%%

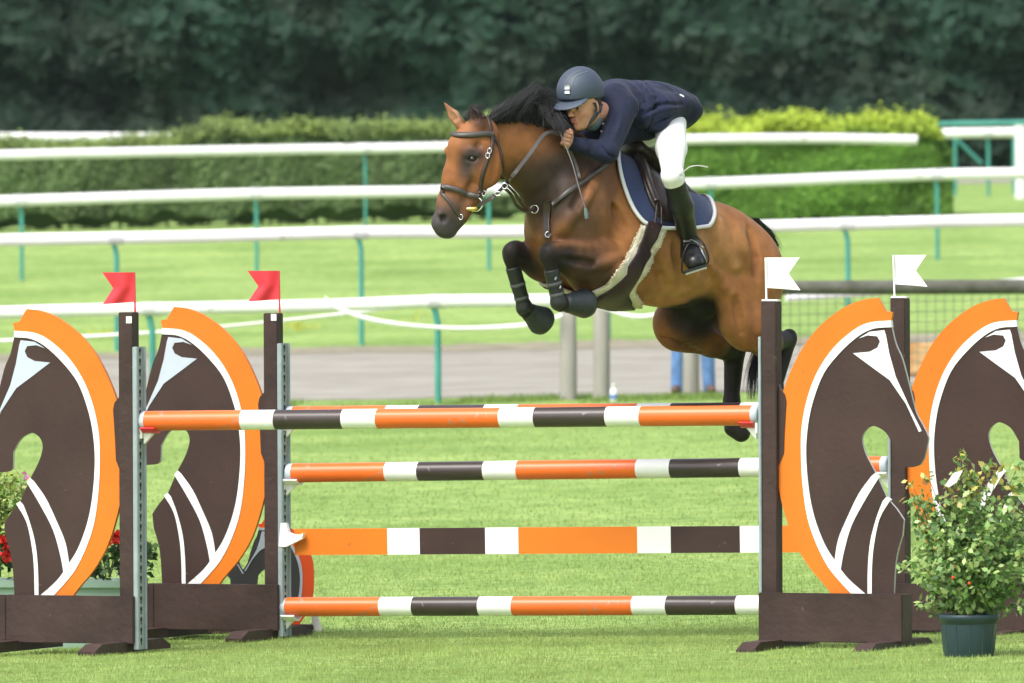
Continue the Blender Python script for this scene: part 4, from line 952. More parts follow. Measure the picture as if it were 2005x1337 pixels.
# leg boots (horse clothing)
M_boot = mat('boot_black', (.015, .016, .018), .45, var=.2, bump=.2, bs=60)
M_bell = mat('bell_boot_rubber', (.02, .027, .031), .5, var=.15, bump=.35, bs=90, stretch=(1, 1, .2))
M_strapg = mat('boot_strap', (.085, .09, .095), .5); M_metal = mat('chrome', (.7, .7, .72), .18, metal=1., var=.03)
M_clip = mat('boot_clip', (.6, .62, .63), .35)
for l, a, b_, ft, hf, nm in ((.17, (1079, 527), (1094, 592), (1097, 594), (1140, 594), 'left'), (-.17, (1004, 522), (1027, 603), (1029, 606), (1056, 625), 'right')):
    s_ = Sculpt(.005); A, B = H(*a, l), H(*b_, l); s_.cap(A, B, r(15.2), r(13.6), k=.01); s_.ball(B, r(16.8), k=.015)
    dn_ = (B-A).normalized(); s_.cut(A, -dn_)
    bo = link('tendon_boot', s_.mesh('tendon_boot', M_boot, 1), horse)
    for t in (.42, .74):
        c = A.lerp(B, t); ring = []
        x1 = dn_.cross(Lv).normalized(); x2 = dn_.cross(x1)
        m = MB(); V = []; k = 24
        for i in range(k):
            an = 6.2832*i/k; o = (x1*math.cos(an)+x2*math.sin(an)); rr = r(15.1 if t < .5 else 14.6); V += [c+o*rr-dn_*.008, c+o*(rr+.0012)-dn_*.006, c+o*(rr+.0012)+dn_*.006, c+o*rr+dn_*.008]
        m.add(V, [[i*4+j, i*4+j+1, ((i+1) % k)*4+j+1, ((i+1) % k)*4+j] for i in range(k) for j in range(3)], 0, True); m.build('strap', M_strapg, bo)
    if l > 0:
        for (x, y) in ((1088, 545), (1097, 562)):
            q, nn = P(x, y, (A-ORI).length-.065), None; MB().box(q, (.010, .006, .02), rot=Matrix.Rotation(.4, 3, 'Y'), bev=.003).build('buckle', M_clip, bo)
    s_ = Sculpt(.005); A, B = H(ft[0]*.62+hf[0]*.38, ft[1]*.62+hf[1]*.38, l), H(*hf, l); dv = (B-A).normalized()
    s_.cap(A, B+dv*.008, r(19), r(29), k=.01); s_.cut(B+dv*.048, dv); s_.cap(B+dv*.05, B+dv*.05, r(22), r(22), k=.006, neg=True)
    link('bell_boot', s_.mesh('bell_boot', M_bell, 1), horse)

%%

> **Work required**: Make an exact copy of the whole listing, but don't bring over any pictures.

> **Solution to the exercise**:
Continue the Blender Python script for this scene: part 4, from line 952. More parts follow. Measure the picture as if it were 2005x1337 pixels.
# leg boots (horse clothing)
M_boot = mat('boot_black', (.015, .016, .018), .45, var=.2, bump=.2, bs=60)
M_bell = mat('bell_boot_rubber', (.02, .027, .031), .5, var=.15, bump=.35, bs=90, stretch=(1, 1, .2))
M_strapg = mat('boot_strap', (.085, .09, .095), .5); M_metal = mat('chrome', (.7, .7, .72), .18, metal=1., var=.03)
M_clip = mat('boot_clip', (.6, .62, .63), .35)
for l, a, b_, ft, hf, nm in ((.17, (1079, 527), (1094, 592), (1097, 594), (1140, 594), 'left'), (-.17, (1004, 522), (1027, 603), (1029, 606), (1056, 625), 'right')):
    s_ = Sculpt(.005); A, B = H(*a, l), H(*b_, l); s_.cap(A, B, r(15.2), r(13.6), k=.01); s_.ball(B, r(16.8), k=.015)
    dn_ = (B-A).normalized(); s_.cut(A, -dn_)
    bo = link('tendon_boot', s_.mesh('tendon_boot', M_boot, 1), horse)
    for t in (.42, .74):
        c = A.lerp(B, t); ring = []
        x1 = dn_.cross(Lv).normalized(); x2 = dn_.cross(x1)
        m = MB(); V = []; k = 24
        for i in range(k):
            an = 6.2832*i/k; o = (x1*math.cos(an)+x2*math.sin(an)); rr = r(15.1 if t < .5 else 14.6); V += [c+o*rr-dn_*.008, c+o*(rr+.0012)-dn_*.006, c+o*(rr+.0012)+dn_*.006, c+o*rr+dn_*.008]
        m.add(V, [[i*4+j, i*4+j+1, ((i+1) % k)*4+j+1, ((i+1) % k)*4+j] for i in range(k) for j in range(3)], 0, True); m.build('strap', M_strapg, bo)
    if l > 0:
        for (x, y) in ((1088, 545), (1097, 562)):
            q, nn = P(x, y, (A-ORI).length-.065), None; MB().box(q, (.010, .006, .02), rot=Matrix.Rotation(.4, 3, 'Y'), bev=.003).build('buckle', M_clip, bo)
    s_ = Sculpt(.005); A, B = H(ft[0]*.62+hf[0]*.38, ft[1]*.62+hf[1]*.38, l), H(*hf, l); dv = (B-A).normalized()
    s_.cap(A, B+dv*.008, r(19), r(29), k=.01); s_.cut(B+dv*.048, dv); s_.cap(B+dv*.05, B+dv*.05, r(22), r(22), k=.006, neg=True)
    link('bell_boot', s_.mesh('bell_boot', M_bell, 1), horse)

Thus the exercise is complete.